> [TO BE DONE]: Omit pictures and quote the listing below line by line, from its start through the line that holds "fY = lambda".

> [RECORDED DATA]:
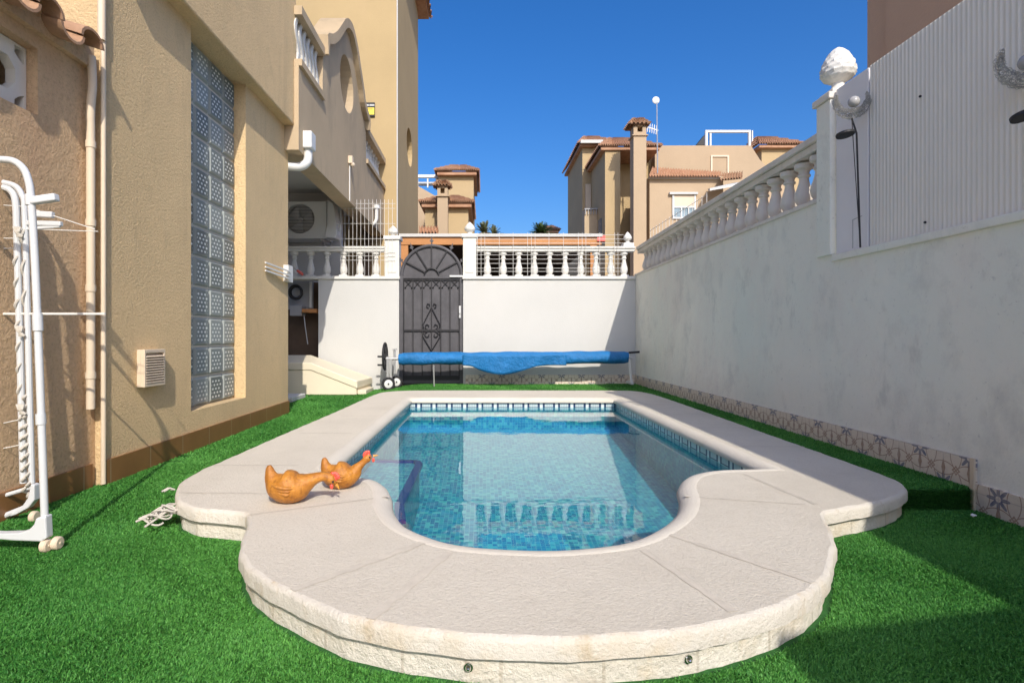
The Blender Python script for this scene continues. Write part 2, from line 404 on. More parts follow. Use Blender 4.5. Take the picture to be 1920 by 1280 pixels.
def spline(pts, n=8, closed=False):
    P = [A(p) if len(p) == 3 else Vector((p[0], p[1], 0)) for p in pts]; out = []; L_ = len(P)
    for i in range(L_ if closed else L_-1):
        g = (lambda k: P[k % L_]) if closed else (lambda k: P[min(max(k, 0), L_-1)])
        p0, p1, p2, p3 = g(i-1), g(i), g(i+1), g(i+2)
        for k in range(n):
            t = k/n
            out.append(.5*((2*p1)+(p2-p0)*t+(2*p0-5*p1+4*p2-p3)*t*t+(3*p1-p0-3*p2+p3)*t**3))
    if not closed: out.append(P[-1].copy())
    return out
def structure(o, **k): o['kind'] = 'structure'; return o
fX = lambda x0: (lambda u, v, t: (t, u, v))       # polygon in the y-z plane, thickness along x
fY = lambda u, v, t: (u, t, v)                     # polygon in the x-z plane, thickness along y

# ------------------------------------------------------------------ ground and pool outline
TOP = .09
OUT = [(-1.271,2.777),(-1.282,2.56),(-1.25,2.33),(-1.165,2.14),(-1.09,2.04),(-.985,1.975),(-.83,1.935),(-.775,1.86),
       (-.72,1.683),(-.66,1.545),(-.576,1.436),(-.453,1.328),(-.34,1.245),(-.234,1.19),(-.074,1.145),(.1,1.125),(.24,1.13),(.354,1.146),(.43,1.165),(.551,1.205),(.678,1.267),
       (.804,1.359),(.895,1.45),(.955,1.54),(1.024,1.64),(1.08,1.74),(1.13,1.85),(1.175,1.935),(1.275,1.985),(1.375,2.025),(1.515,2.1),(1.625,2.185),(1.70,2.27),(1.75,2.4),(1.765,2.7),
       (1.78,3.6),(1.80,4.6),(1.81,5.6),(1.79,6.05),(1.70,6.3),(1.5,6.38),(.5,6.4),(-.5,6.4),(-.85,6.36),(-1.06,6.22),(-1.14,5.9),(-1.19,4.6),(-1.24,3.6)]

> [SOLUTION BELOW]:
The Blender Python script for this scene continues. Write part 2, from line 404 on. More parts follow. Use Blender 4.5. Take the picture to be 1920 by 1280 pixels.
def spline(pts, n=8, closed=False):
    P = [A(p) if len(p) == 3 else Vector((p[0], p[1], 0)) for p in pts]; out = []; L_ = len(P)
    for i in range(L_ if closed else L_-1):
        g = (lambda k: P[k % L_]) if closed else (lambda k: P[min(max(k, 0), L_-1)])
        p0, p1, p2, p3 = g(i-1), g(i), g(i+1), g(i+2)
        for k in range(n):
            t = k/n
            out.append(.5*((2*p1)+(p2-p0)*t+(2*p0-5*p1+4*p2-p3)*t*t+(3*p1-p0-3*p2+p3)*t**3))
    if not closed: out.append(P[-1].copy())
    return out
def structure(o, **k): o['kind'] = 'structure'; return o
fX = lambda x0: (lambda u, v, t: (t, u, v))       # polygon in the y-z plane, thickness along x
fY = lambda u, v, t: (u, t, v)                     # polygon in the x-z plane, thickness along y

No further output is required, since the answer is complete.